[Start of Collected material]
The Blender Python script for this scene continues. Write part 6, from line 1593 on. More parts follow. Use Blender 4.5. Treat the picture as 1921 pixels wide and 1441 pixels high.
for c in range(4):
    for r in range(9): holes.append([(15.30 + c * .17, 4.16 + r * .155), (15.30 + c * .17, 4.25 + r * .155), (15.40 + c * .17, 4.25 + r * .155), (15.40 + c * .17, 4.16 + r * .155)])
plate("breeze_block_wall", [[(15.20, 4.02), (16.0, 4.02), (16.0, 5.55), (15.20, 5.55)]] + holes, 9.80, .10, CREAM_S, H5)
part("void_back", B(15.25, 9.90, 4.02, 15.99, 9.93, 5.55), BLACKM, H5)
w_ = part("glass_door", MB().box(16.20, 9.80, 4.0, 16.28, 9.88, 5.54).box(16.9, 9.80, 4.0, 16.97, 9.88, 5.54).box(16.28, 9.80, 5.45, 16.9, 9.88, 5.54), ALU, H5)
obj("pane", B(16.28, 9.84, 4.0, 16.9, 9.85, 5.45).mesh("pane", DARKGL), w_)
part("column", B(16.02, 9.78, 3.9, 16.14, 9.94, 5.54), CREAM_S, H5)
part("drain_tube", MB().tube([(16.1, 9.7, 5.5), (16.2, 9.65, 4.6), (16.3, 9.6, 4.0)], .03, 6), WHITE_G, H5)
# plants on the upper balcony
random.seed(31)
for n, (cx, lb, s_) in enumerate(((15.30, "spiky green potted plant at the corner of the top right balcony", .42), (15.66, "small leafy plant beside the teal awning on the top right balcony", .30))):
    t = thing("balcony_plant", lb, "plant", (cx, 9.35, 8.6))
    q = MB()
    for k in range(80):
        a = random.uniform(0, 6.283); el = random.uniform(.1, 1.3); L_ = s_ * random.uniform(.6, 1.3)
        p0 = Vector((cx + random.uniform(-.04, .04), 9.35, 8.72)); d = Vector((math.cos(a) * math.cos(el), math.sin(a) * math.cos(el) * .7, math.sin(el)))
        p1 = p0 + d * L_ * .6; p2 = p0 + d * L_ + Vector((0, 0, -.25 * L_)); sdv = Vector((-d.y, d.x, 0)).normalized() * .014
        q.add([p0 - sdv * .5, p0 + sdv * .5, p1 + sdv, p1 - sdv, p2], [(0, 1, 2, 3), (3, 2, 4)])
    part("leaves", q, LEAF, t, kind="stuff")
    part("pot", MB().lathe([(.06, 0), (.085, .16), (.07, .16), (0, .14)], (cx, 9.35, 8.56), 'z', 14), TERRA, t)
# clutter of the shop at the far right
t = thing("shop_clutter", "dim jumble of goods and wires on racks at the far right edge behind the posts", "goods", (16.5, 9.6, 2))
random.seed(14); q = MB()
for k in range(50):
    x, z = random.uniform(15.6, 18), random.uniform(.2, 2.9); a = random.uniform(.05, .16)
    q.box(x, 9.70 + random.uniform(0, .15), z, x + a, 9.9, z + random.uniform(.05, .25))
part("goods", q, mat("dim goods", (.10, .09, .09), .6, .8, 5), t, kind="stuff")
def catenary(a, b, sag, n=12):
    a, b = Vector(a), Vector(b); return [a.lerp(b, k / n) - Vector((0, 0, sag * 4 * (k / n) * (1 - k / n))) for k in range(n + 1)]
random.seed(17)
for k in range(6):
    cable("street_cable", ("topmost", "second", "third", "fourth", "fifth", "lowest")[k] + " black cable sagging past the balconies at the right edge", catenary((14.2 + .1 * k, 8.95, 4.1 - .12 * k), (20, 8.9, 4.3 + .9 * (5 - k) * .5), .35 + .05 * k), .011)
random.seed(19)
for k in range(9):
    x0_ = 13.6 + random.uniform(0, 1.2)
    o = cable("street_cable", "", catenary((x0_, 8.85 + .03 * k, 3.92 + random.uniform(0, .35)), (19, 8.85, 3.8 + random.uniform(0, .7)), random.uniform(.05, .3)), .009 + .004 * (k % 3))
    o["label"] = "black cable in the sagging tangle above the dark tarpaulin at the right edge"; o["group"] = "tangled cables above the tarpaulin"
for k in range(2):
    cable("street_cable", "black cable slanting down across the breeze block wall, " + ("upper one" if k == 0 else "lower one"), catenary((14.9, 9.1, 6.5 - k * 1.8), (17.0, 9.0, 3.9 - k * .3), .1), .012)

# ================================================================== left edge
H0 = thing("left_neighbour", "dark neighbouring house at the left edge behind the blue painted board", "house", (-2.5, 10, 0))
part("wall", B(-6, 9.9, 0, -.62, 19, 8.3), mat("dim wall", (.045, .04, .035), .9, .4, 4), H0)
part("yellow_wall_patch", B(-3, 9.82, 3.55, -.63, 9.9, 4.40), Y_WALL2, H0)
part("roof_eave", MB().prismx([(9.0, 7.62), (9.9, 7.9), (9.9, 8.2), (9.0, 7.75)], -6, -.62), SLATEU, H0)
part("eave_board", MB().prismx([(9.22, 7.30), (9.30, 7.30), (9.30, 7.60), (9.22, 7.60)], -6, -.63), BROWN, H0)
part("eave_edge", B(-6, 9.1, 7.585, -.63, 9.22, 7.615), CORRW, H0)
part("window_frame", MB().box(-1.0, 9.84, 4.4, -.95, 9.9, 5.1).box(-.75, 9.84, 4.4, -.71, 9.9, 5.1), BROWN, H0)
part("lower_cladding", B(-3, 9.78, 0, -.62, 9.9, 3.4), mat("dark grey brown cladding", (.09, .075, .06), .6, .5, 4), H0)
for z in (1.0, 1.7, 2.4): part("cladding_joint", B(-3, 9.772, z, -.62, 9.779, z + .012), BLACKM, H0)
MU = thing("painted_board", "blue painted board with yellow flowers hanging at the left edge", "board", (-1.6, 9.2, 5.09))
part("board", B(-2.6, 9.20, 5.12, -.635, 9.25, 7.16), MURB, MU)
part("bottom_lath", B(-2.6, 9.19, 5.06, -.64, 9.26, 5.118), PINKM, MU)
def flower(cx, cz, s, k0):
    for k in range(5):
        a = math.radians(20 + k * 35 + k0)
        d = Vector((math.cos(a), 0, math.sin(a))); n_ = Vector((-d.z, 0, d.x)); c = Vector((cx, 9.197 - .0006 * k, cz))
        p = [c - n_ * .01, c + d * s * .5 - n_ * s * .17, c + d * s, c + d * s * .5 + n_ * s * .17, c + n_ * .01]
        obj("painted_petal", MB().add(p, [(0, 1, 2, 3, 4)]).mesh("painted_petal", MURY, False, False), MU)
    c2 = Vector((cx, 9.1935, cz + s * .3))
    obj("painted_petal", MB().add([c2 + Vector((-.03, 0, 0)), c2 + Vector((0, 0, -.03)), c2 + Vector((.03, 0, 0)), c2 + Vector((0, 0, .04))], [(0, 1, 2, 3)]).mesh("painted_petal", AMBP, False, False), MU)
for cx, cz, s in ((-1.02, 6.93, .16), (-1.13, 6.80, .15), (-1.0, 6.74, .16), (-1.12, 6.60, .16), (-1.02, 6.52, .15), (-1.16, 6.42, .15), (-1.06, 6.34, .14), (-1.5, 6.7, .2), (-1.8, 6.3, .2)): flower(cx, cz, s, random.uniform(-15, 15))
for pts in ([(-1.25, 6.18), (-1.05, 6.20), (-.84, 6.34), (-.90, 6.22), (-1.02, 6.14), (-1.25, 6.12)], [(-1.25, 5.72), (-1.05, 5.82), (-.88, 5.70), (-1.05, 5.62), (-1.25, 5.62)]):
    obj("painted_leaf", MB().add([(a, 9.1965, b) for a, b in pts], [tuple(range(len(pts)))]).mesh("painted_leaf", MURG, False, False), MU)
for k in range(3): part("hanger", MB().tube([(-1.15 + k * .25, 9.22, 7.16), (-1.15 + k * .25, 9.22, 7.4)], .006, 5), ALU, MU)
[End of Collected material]
▸ Given task
Return the material exactly as it stands.

▸ Problem solution
The Blender Python script for this scene continues. Write part 6, from line 1593 on. More parts follow. Use Blender 4.5. Treat the picture as 1921 pixels wide and 1441 pixels high.
for c in range(4):
    for r in range(9): holes.append([(15.30 + c * .17, 4.16 + r * .155), (15.30 + c * .17, 4.25 + r * .155), (15.40 + c * .17, 4.25 + r * .155), (15.40 + c * .17, 4.16 + r * .155)])
plate("breeze_block_wall", [[(15.20, 4.02), (16.0, 4.02), (16.0, 5.55), (15.20, 5.55)]] + holes, 9.80, .10, CREAM_S, H5)
part("void_back", B(15.25, 9.90, 4.02, 15.99, 9.93, 5.55), BLACKM, H5)
w_ = part("glass_door", MB().box(16.20, 9.80, 4.0, 16.28, 9.88, 5.54).box(16.9, 9.80, 4.0, 16.97, 9.88, 5.54).box(16.28, 9.80, 5.45, 16.9, 9.88, 5.54), ALU, H5)
obj("pane", B(16.28, 9.84, 4.0, 16.9, 9.85, 5.45).mesh("pane", DARKGL), w_)
part("column", B(16.02, 9.78, 3.9, 16.14, 9.94, 5.54), CREAM_S, H5)
part("drain_tube", MB().tube([(16.1, 9.7, 5.5), (16.2, 9.65, 4.6), (16.3, 9.6, 4.0)], .03, 6), WHITE_G, H5)
# plants on the upper balcony
random.seed(31)
for n, (cx, lb, s_) in enumerate(((15.30, "spiky green potted plant at the corner of the top right balcony", .42), (15.66, "small leafy plant beside the teal awning on the top right balcony", .30))):
    t = thing("balcony_plant", lb, "plant", (cx, 9.35, 8.6))
    q = MB()
    for k in range(80):
        a = random.uniform(0, 6.283); el = random.uniform(.1, 1.3); L_ = s_ * random.uniform(.6, 1.3)
        p0 = Vector((cx + random.uniform(-.04, .04), 9.35, 8.72)); d = Vector((math.cos(a) * math.cos(el), math.sin(a) * math.cos(el) * .7, math.sin(el)))
        p1 = p0 + d * L_ * .6; p2 = p0 + d * L_ + Vector((0, 0, -.25 * L_)); sdv = Vector((-d.y, d.x, 0)).normalized() * .014
        q.add([p0 - sdv * .5, p0 + sdv * .5, p1 + sdv, p1 - sdv, p2], [(0, 1, 2, 3), (3, 2, 4)])
    part("leaves", q, LEAF, t, kind="stuff")
    part("pot", MB().lathe([(.06, 0), (.085, .16), (.07, .16), (0, .14)], (cx, 9.35, 8.56), 'z', 14), TERRA, t)
# clutter of the shop at the far right
t = thing("shop_clutter", "dim jumble of goods and wires on racks at the far right edge behind the posts", "goods", (16.5, 9.6, 2))
random.seed(14); q = MB()
for k in range(50):
    x, z = random.uniform(15.6, 18), random.uniform(.2, 2.9); a = random.uniform(.05, .16)
    q.box(x, 9.70 + random.uniform(0, .15), z, x + a, 9.9, z + random.uniform(.05, .25))
part("goods", q, mat("dim goods", (.10, .09, .09), .6, .8, 5), t, kind="stuff")
def catenary(a, b, sag, n=12):
    a, b = Vector(a), Vector(b); return [a.lerp(b, k / n) - Vector((0, 0, sag * 4 * (k / n) * (1 - k / n))) for k in range(n + 1)]
random.seed(17)
for k in range(6):
    cable("street_cable", ("topmost", "second", "third", "fourth", "fifth", "lowest")[k] + " black cable sagging past the balconies at the right edge", catenary((14.2 + .1 * k, 8.95, 4.1 - .12 * k), (20, 8.9, 4.3 + .9 * (5 - k) * .5), .35 + .05 * k), .011)
random.seed(19)
for k in range(9):
    x0_ = 13.6 + random.uniform(0, 1.2)
    o = cable("street_cable", "", catenary((x0_, 8.85 + .03 * k, 3.92 + random.uniform(0, .35)), (19, 8.85, 3.8 + random.uniform(0, .7)), random.uniform(.05, .3)), .009 + .004 * (k % 3))
    o["label"] = "black cable in the sagging tangle above the dark tarpaulin at the right edge"; o["group"] = "tangled cables above the tarpaulin"
for k in range(2):
    cable("street_cable", "black cable slanting down across the breeze block wall, " + ("upper one" if k == 0 else "lower one"), catenary((14.9, 9.1, 6.5 - k * 1.8), (17.0, 9.0, 3.9 - k * .3), .1), .012)

# ================================================================== left edge
H0 = thing("left_neighbour", "dark neighbouring house at the left edge behind the blue painted board", "house", (-2.5, 10, 0))
part("wall", B(-6, 9.9, 0, -.62, 19, 8.3), mat("dim wall", (.045, .04, .035), .9, .4, 4), H0)
part("yellow_wall_patch", B(-3, 9.82, 3.55, -.63, 9.9, 4.40), Y_WALL2, H0)
part("roof_eave", MB().prismx([(9.0, 7.62), (9.9, 7.9), (9.9, 8.2), (9.0, 7.75)], -6, -.62), SLATEU, H0)
part("eave_board", MB().prismx([(9.22, 7.30), (9.30, 7.30), (9.30, 7.60), (9.22, 7.60)], -6, -.63), BROWN, H0)
part("eave_edge", B(-6, 9.1, 7.585, -.63, 9.22, 7.615), CORRW, H0)
part("window_frame", MB().box(-1.0, 9.84, 4.4, -.95, 9.9, 5.1).box(-.75, 9.84, 4.4, -.71, 9.9, 5.1), BROWN, H0)
part("lower_cladding", B(-3, 9.78, 0, -.62, 9.9, 3.4), mat("dark grey brown cladding", (.09, .075, .06), .6, .5, 4), H0)
for z in (1.0, 1.7, 2.4): part("cladding_joint", B(-3, 9.772, z, -.62, 9.779, z + .012), BLACKM, H0)
MU = thing("painted_board", "blue painted board with yellow flowers hanging at the left edge", "board", (-1.6, 9.2, 5.09))
part("board", B(-2.6, 9.20, 5.12, -.635, 9.25, 7.16), MURB, MU)
part("bottom_lath", B(-2.6, 9.19, 5.06, -.64, 9.26, 5.118), PINKM, MU)
def flower(cx, cz, s, k0):
    for k in range(5):
        a = math.radians(20 + k * 35 + k0)
        d = Vector((math.cos(a), 0, math.sin(a))); n_ = Vector((-d.z, 0, d.x)); c = Vector((cx, 9.197 - .0006 * k, cz))
        p = [c - n_ * .01, c + d * s * .5 - n_ * s * .17, c + d * s, c + d * s * .5 + n_ * s * .17, c + n_ * .01]
        obj("painted_petal", MB().add(p, [(0, 1, 2, 3, 4)]).mesh("painted_petal", MURY, False, False), MU)
    c2 = Vector((cx, 9.1935, cz + s * .3))
    obj("painted_petal", MB().add([c2 + Vector((-.03, 0, 0)), c2 + Vector((0, 0, -.03)), c2 + Vector((.03, 0, 0)), c2 + Vector((0, 0, .04))], [(0, 1, 2, 3)]).mesh("painted_petal", AMBP, False, False), MU)
for cx, cz, s in ((-1.02, 6.93, .16), (-1.13, 6.80, .15), (-1.0, 6.74, .16), (-1.12, 6.60, .16), (-1.02, 6.52, .15), (-1.16, 6.42, .15), (-1.06, 6.34, .14), (-1.5, 6.7, .2), (-1.8, 6.3, .2)): flower(cx, cz, s, random.uniform(-15, 15))
for pts in ([(-1.25, 6.18), (-1.05, 6.20), (-.84, 6.34), (-.90, 6.22), (-1.02, 6.14), (-1.25, 6.12)], [(-1.25, 5.72), (-1.05, 5.82), (-.88, 5.70), (-1.05, 5.62), (-1.25, 5.62)]):
    obj("painted_leaf", MB().add([(a, 9.1965, b) for a, b in pts], [tuple(range(len(pts)))]).mesh("painted_leaf", MURG, False, False), MU)
for k in range(3): part("hanger", MB().tube([(-1.15 + k * .25, 9.22, 7.16), (-1.15 + k * .25, 9.22, 7.4)], .006, 5), ALU, MU)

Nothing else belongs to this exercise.